Data extracted from a collection:
______________________________

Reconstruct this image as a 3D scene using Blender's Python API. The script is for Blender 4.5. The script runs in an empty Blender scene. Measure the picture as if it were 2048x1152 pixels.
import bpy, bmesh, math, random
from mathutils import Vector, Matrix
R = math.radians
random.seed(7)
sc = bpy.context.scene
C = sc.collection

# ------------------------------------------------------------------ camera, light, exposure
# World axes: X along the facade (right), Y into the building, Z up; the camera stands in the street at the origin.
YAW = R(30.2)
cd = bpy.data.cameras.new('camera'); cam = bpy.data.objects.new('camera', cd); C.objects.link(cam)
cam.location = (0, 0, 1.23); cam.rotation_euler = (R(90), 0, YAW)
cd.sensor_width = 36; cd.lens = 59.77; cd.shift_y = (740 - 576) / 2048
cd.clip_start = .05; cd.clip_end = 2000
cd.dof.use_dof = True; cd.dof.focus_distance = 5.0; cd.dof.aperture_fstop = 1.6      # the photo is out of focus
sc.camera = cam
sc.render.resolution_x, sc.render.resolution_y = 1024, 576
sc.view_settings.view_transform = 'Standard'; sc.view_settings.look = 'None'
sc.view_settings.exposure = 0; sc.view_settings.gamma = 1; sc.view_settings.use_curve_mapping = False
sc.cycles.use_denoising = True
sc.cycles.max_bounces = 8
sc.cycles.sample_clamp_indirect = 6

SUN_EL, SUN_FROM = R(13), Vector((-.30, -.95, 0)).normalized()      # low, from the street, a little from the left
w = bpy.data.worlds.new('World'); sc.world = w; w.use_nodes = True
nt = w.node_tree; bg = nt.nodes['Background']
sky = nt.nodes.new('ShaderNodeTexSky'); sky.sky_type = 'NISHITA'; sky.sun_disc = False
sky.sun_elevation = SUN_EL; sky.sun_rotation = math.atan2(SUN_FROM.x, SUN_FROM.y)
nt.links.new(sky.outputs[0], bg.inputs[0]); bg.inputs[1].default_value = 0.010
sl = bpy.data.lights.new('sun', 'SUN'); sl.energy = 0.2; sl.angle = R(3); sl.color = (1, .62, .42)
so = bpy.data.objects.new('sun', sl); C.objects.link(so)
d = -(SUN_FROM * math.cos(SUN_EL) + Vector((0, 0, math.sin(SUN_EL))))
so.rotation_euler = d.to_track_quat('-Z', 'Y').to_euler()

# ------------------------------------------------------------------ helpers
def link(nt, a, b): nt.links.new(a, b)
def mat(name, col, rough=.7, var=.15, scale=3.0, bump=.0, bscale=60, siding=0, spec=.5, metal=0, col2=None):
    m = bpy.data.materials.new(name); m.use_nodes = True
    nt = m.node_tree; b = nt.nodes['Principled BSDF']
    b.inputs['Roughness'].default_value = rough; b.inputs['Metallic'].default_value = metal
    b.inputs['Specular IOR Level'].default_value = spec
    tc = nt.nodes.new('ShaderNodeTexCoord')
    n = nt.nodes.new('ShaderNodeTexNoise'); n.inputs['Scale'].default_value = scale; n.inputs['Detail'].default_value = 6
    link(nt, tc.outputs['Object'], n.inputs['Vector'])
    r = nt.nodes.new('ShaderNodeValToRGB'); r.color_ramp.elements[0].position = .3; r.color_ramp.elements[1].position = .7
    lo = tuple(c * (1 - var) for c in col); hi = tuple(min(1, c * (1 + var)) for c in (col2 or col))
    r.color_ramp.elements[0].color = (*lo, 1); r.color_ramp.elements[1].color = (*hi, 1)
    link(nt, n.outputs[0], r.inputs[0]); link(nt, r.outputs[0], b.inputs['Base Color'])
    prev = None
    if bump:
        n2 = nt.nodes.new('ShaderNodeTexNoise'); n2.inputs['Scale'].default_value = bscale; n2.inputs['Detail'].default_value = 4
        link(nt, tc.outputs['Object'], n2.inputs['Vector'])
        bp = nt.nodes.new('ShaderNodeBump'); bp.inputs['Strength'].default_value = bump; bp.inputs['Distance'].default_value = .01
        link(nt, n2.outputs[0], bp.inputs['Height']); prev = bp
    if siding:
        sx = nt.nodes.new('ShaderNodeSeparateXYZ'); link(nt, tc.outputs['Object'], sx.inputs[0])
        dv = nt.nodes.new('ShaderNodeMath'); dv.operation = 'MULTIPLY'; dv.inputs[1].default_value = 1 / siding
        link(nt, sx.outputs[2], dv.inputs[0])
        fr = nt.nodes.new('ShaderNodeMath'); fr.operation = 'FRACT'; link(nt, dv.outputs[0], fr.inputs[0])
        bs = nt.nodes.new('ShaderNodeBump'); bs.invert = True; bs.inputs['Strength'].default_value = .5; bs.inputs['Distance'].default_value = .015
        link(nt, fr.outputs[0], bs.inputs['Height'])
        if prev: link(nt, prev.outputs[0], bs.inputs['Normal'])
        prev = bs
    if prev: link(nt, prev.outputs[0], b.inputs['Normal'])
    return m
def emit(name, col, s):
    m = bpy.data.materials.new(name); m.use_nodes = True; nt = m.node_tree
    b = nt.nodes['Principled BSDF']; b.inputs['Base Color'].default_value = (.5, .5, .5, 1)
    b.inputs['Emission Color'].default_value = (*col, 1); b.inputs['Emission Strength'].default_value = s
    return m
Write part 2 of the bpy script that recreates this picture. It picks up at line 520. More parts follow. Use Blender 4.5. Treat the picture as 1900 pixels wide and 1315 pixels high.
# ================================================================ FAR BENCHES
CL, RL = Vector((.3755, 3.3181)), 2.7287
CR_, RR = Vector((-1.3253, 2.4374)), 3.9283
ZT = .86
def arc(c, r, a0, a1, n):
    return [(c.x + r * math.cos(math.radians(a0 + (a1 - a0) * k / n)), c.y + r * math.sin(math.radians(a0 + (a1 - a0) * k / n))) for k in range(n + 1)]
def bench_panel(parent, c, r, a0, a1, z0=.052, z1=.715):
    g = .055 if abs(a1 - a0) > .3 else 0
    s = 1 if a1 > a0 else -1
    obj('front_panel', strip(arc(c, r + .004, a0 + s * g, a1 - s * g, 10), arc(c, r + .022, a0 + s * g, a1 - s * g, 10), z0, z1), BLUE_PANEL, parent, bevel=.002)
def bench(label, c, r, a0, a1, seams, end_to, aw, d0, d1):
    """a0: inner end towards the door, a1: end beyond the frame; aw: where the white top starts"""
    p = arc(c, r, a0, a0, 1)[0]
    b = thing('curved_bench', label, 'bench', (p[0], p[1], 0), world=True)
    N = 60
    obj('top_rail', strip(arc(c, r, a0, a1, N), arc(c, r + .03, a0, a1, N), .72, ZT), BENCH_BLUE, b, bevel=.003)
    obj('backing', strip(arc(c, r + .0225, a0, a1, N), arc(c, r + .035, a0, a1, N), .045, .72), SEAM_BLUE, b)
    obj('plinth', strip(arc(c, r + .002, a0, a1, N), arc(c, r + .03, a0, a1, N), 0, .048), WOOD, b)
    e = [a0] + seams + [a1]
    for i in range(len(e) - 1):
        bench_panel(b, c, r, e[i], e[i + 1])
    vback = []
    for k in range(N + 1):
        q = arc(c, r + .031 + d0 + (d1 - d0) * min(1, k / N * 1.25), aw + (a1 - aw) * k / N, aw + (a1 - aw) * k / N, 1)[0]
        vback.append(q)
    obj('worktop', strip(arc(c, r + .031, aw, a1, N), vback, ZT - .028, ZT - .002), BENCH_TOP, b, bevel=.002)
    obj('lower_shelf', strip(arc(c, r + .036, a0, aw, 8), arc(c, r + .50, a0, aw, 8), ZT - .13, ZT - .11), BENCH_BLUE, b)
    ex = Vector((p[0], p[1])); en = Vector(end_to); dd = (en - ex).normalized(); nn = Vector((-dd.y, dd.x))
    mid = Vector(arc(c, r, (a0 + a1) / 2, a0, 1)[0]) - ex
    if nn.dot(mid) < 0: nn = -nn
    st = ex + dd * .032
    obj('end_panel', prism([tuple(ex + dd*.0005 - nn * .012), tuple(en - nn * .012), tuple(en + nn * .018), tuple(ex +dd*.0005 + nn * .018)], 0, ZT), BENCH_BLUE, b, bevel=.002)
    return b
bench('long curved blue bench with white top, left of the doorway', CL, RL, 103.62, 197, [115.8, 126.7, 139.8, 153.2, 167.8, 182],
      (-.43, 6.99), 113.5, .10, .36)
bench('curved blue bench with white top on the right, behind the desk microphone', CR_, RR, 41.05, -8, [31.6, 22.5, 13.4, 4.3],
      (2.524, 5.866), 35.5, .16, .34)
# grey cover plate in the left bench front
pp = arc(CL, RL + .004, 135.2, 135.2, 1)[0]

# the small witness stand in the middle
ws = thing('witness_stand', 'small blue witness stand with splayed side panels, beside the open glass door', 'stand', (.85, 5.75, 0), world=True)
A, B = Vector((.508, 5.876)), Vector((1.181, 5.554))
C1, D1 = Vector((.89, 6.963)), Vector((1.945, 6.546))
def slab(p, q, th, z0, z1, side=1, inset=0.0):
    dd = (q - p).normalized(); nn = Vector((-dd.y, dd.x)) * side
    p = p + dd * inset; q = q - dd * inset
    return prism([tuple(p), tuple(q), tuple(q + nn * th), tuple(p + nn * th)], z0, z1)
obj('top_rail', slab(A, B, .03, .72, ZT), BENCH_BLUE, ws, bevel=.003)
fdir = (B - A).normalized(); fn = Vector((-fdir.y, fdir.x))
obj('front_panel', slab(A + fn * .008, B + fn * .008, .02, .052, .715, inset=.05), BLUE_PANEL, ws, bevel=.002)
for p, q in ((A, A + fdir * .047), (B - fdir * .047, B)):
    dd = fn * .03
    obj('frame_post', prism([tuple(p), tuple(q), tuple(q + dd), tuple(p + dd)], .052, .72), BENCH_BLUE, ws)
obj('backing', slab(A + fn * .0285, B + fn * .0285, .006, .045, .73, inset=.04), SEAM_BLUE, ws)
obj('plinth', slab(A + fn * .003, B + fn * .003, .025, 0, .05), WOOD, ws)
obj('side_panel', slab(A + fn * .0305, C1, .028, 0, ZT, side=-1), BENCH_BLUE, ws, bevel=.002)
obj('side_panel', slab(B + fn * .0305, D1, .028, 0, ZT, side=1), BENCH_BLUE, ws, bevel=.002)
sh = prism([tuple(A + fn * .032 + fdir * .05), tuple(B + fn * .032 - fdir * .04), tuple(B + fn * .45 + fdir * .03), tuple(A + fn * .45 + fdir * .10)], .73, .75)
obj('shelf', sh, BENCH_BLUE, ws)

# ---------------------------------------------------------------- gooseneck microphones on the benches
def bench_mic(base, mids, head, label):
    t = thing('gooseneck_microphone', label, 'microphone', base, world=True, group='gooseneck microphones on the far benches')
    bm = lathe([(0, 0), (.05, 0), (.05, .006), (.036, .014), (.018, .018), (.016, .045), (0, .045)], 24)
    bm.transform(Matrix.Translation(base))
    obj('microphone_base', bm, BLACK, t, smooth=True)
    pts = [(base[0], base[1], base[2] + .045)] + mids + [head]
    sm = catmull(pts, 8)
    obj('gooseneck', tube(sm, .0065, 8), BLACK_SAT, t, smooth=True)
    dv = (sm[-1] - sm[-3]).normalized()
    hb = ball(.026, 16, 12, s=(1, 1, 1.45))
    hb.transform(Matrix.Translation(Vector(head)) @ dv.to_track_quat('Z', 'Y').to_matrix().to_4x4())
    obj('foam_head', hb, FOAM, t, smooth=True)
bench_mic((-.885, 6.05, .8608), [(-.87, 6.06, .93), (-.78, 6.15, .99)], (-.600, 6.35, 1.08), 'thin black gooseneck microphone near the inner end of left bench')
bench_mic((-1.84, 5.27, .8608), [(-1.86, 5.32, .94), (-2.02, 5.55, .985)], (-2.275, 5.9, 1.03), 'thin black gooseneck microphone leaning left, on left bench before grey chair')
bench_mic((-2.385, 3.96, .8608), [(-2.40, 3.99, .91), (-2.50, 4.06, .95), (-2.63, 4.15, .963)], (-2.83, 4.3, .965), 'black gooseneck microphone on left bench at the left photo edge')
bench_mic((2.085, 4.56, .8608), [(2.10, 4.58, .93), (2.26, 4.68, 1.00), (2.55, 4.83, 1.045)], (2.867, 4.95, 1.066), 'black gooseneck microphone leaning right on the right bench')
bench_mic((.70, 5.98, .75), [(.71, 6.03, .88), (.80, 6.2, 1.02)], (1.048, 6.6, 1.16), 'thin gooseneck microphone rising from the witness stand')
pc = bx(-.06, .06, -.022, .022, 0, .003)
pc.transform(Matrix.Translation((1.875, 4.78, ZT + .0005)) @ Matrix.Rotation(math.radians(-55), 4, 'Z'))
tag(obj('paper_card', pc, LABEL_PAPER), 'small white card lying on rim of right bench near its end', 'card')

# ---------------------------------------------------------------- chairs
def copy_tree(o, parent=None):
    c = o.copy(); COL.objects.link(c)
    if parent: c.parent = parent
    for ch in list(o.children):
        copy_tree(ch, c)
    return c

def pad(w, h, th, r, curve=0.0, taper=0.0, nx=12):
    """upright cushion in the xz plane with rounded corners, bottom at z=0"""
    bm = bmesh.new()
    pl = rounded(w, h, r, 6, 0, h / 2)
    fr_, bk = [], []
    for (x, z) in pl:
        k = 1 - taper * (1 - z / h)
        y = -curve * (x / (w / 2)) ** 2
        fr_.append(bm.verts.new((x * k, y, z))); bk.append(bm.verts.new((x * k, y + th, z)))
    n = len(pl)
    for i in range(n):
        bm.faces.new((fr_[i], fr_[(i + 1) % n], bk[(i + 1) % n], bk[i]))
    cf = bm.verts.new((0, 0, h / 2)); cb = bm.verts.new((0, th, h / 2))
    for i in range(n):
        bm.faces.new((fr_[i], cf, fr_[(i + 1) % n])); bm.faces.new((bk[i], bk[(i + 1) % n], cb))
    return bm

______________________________

[REQUIREMENTS]: Only the lines from the top of the data through the line that contains "C = sc.collection" should be quoted, exactly as they stand.

[TASK RESPONSE]:
Reconstruct this image as a 3D scene using Blender's Python API. The script is for Blender 4.5. The script runs in an empty Blender scene. Measure the picture as if it were 2048x1152 pixels.
import bpy, bmesh, math, random
from mathutils import Vector, Matrix
R = math.radians
random.seed(7)
sc = bpy.context.scene
C = sc.collection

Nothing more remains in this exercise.